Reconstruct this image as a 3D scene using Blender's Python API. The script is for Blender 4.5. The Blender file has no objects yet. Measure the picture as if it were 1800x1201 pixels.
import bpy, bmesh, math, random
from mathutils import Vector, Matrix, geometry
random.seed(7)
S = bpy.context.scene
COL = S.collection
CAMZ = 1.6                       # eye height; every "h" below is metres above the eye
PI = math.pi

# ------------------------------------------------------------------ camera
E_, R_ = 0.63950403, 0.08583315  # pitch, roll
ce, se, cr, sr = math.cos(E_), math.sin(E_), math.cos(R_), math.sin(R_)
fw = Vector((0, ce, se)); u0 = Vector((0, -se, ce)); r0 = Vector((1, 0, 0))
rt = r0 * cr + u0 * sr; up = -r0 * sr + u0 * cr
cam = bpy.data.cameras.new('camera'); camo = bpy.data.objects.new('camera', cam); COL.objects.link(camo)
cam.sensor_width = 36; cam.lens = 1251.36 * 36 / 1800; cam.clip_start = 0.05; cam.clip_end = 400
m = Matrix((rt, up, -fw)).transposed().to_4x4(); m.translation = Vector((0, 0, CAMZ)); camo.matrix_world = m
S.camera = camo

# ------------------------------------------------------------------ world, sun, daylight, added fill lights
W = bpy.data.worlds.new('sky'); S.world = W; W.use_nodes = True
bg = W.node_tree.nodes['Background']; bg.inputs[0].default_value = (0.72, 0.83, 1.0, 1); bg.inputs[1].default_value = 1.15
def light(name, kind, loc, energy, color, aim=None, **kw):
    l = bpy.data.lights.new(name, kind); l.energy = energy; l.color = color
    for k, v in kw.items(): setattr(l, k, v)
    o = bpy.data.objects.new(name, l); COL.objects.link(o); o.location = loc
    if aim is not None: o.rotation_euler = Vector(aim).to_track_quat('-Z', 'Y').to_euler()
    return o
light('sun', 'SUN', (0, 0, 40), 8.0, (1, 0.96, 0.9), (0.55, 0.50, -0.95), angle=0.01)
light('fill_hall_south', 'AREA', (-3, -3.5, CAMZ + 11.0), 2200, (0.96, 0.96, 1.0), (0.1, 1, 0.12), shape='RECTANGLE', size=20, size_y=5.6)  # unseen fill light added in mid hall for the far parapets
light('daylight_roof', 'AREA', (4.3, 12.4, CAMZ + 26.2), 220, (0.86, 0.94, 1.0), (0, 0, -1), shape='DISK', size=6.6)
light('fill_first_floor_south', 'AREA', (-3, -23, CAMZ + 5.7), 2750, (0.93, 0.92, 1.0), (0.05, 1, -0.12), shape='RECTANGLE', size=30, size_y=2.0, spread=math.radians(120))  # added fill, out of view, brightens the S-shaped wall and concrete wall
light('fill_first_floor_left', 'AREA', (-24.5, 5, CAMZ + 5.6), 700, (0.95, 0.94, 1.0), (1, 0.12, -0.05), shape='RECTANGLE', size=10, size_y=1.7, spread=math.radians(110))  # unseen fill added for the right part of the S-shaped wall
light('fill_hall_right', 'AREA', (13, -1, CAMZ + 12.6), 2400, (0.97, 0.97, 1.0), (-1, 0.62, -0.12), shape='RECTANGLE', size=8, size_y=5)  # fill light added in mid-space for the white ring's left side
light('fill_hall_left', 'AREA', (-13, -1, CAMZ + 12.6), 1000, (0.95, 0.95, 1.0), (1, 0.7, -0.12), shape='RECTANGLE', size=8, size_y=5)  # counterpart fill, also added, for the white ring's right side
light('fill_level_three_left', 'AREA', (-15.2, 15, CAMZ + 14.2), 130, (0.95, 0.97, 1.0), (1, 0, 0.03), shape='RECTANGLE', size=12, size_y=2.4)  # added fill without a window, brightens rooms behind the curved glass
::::
# [Task description]
Starting with the first line of the data above, copy each line exactly until you reach the line with "S.camera = camo"; include that line as well.

# [Result]
Reconstruct this image as a 3D scene using Blender's Python API. The script is for Blender 4.5. The Blender file has no objects yet. Measure the picture as if it were 1800x1201 pixels.
import bpy, bmesh, math, random
from mathutils import Vector, Matrix, geometry
random.seed(7)
S = bpy.context.scene
COL = S.collection
CAMZ = 1.6                       # eye height; every "h" below is metres above the eye
PI = math.pi

# ------------------------------------------------------------------ camera
E_, R_ = 0.63950403, 0.08583315  # pitch, roll
ce, se, cr, sr = math.cos(E_), math.sin(E_), math.cos(R_), math.sin(R_)
fw = Vector((0, ce, se)); u0 = Vector((0, -se, ce)); r0 = Vector((1, 0, 0))
rt = r0 * cr + u0 * sr; up = -r0 * sr + u0 * cr
cam = bpy.data.cameras.new('camera'); camo = bpy.data.objects.new('camera', cam); COL.objects.link(camo)
cam.sensor_width = 36; cam.lens = 1251.36 * 36 / 1800; cam.clip_start = 0.05; cam.clip_end = 400
m = Matrix((rt, up, -fw)).transposed().to_4x4(); m.translation = Vector((0, 0, CAMZ)); camo.matrix_world = m
S.camera = camo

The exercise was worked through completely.